Perfect Food Trio: Healthy, Affordable, Easy

Ahmed says that students and young professionals are busy and often spontaneous, which makes them “want the flexibility of having something in the freezer.” This entrepreneurial move by the duo has been well-researched, and is only one of the many food-related companies that have started by Yale students in the past few years.

Meals from Zoni, Yale students

Most meals do not fit perfectly into the healthy meal Venn diagram. This is why many people get frustrated with current food options, and led to new and innovative ideas from the “Yalies” as a response. It’s no surprise, that the Ivy League institution located in New Haven, Connecticut is number 8 on the list of USA’s top universities that order vegan and vegetarian, coming in at 130 percent above average (as compared to other universities).

Junzi Kitchen was cofounded by three Yale graduates, namely Yong Zhao (FES ’08 Ph.D. ’15), Wanting Zhang (FES ’11) and Ming Bai (ART ’13). They are one of several Yale food start-ups that were granted $100K from the Yale Entrepreneurial Institute (YEI) Innovation Fund last January. Junzi is quite popular in New Haven’s Broadway scene, they have Northern Chinese food reimagined into easy-to-eat forms like wraps (a.k.a. “bings”) and made to order noodle dishes which include Chinese vegetables, braised meats, garnish, pickles, and sauce.

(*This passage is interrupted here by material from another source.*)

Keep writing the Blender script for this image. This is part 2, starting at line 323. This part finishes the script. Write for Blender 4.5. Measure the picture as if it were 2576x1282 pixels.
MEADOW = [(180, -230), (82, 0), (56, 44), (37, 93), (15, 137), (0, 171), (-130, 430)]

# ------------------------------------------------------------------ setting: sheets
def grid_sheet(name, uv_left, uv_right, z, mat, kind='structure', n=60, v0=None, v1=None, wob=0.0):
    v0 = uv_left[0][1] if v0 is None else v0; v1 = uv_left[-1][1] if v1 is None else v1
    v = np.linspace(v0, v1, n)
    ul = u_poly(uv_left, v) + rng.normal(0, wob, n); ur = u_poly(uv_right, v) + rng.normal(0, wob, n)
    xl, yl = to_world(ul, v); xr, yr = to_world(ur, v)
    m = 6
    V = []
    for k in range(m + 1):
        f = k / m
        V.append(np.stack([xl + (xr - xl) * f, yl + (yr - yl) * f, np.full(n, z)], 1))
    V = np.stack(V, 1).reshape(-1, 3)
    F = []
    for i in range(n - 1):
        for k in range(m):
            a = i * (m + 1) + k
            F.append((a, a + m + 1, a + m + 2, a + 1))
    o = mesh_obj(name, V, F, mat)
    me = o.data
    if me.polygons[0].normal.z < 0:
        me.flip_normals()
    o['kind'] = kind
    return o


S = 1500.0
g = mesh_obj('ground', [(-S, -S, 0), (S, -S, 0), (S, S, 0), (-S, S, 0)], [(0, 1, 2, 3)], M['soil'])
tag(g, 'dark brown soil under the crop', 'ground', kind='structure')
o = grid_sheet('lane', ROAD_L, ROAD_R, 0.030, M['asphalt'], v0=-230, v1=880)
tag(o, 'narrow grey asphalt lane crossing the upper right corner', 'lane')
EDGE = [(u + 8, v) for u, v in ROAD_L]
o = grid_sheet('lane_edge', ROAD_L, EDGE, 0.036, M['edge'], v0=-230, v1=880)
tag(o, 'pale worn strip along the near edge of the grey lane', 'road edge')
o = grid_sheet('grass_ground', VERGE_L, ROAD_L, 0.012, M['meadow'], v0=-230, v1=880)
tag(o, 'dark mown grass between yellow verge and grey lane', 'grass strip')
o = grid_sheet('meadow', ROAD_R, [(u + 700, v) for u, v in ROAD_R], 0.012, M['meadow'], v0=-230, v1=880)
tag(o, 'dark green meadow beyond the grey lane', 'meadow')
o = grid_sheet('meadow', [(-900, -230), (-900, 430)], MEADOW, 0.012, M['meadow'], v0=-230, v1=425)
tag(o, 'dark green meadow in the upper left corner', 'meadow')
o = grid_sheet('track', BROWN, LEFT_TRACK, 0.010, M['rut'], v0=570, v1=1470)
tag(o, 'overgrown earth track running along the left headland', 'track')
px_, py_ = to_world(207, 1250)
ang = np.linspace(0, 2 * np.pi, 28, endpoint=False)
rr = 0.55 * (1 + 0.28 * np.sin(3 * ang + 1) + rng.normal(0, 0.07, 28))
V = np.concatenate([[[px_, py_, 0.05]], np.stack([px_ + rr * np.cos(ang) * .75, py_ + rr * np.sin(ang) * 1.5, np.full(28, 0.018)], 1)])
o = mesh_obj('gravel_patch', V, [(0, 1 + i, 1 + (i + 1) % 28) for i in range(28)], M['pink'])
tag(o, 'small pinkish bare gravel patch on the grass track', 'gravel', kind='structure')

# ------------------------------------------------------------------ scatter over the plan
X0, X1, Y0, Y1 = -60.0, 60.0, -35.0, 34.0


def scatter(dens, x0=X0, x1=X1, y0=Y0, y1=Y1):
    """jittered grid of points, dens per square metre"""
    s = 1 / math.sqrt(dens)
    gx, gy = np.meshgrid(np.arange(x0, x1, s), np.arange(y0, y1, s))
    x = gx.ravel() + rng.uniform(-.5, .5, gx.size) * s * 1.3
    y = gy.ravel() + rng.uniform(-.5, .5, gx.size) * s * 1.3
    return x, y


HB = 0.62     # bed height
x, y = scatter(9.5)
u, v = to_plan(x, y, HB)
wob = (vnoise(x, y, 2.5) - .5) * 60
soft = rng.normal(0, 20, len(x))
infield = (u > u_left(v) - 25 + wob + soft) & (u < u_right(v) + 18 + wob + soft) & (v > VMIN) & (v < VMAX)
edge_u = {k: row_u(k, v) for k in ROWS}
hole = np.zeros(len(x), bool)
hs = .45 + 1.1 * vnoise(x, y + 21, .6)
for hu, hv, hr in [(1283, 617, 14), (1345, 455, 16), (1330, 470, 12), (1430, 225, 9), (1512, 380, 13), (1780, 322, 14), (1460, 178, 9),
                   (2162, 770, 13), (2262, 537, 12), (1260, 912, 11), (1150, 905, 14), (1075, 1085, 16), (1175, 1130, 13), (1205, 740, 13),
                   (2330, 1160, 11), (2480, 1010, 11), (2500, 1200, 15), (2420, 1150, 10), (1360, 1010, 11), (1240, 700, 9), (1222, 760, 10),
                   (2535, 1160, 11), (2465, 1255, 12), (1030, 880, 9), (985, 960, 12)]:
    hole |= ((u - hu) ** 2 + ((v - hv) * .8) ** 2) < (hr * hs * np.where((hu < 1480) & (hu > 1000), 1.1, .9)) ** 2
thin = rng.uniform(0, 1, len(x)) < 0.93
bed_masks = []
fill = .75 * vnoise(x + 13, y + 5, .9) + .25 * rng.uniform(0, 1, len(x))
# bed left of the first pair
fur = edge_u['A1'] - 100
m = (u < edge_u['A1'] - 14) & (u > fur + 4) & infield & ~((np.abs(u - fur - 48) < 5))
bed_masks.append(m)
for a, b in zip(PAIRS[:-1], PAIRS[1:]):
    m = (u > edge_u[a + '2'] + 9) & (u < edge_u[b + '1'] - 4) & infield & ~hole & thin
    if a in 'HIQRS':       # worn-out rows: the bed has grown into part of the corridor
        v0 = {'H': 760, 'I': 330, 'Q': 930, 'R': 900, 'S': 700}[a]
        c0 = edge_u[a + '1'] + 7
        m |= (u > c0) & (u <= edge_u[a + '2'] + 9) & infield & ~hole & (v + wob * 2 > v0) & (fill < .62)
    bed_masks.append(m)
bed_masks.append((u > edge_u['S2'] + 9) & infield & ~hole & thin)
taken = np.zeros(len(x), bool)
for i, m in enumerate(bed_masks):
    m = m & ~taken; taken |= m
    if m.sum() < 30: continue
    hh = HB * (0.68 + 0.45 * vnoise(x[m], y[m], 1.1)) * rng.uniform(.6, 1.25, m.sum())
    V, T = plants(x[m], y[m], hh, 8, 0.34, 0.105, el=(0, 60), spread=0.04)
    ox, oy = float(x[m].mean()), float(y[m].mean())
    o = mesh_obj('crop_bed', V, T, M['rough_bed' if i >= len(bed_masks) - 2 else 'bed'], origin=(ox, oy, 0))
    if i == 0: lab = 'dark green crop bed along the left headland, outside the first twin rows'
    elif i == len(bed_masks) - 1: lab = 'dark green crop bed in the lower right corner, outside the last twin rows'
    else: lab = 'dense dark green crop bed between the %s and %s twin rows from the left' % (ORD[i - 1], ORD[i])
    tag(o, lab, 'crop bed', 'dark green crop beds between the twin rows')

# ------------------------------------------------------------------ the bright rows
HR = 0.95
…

Even back in 2015, when they started, The Tab (a university news network) labeled the restaurant as one that will “revolutionize American fast food.” The restaurant also recently opened a new location near Columbia University, maintaining both within the tristate area.

Another company cofounded by two Yale undergrads is Chops Snacks, the second Yale start-up that received a $100K grant from the YEI Innovation Fund. The beef jerky business that Luke Sellers (YC ‘17) and Aaron Jones (YC ‘17) created, improved on Sellers’ father-in-law’s original small idea. The pair banked on creating tender beef jerky that uses only high-quality ingredients, especially premium USDA Choice & Select beef brisket, for easy-to-chew and flavorful jerky.

Walden Hill, a food venture by Jennifer Milikowsky (MBA/FES ‘15), was created to support local farmers in New England. She, along with Tylan Calcagni, built the business around sustainable acorn-fed pork. “From the farmers, to the chefs, to the butchers, it’s exciting to help support local agriculture and connect all these different pieces,” says Milikowsky. As a result, both cooks and customers alike have nothing but praise for the tastier pork.

Four Yale undergrads Matt Czarnecki (YC ‘18), Andre Monteiro (YC ‘18), Bennett Byerley (YC ‘19), and Isaac Morrier (YC ‘17) created Verb Energy, Inc. What started as Czarnecki’s dorm room pitch, Verb is all about caffeinated energy bars, powered by green tea and a few other recognizable, simple ingredients. The idea of an automatically renewed subscription allows buyers to have discounted Verb bars delivered to their door with no need to reorder, saving customers time and money. Yale alumni Kevin Ryan, who founded the Business Insider, helped fund the project along with YEI’s fellowship.

Other YEI-supported food start-ups include Umi, a home-cooked food delivery service by Jason Gilliland (LAW ‘17) and Khalil Tawil (LAW ‘18); Re-Harvest Foods, a guilt-free snacking service conceived by Cat Wu (SOM ‘17); Renewal Mill, a sustainable food production company by Sumit Kadakia (MEM/MBA ‘16) and Claire Schlemme (MEM ‘11) created FiberPro™, a flour blend that has white flour taste but whole wheat nutrients; as well as Mud Snacks, a gluten-free, vegan, low-sugar snack brand by Georgiana Wagemann (YC ‘15) and Tess Maggio (YC ‘16).

These bold ideas by Yale students and graduates, all have one major thing in common; answering the demand for food that meets the needs and wants of an entire generation. “Our lives are frantic, we’re eating on the go, and our values have changed, Ahmed explains. “We’re thinking about what we’re eating and the impact it’s having.”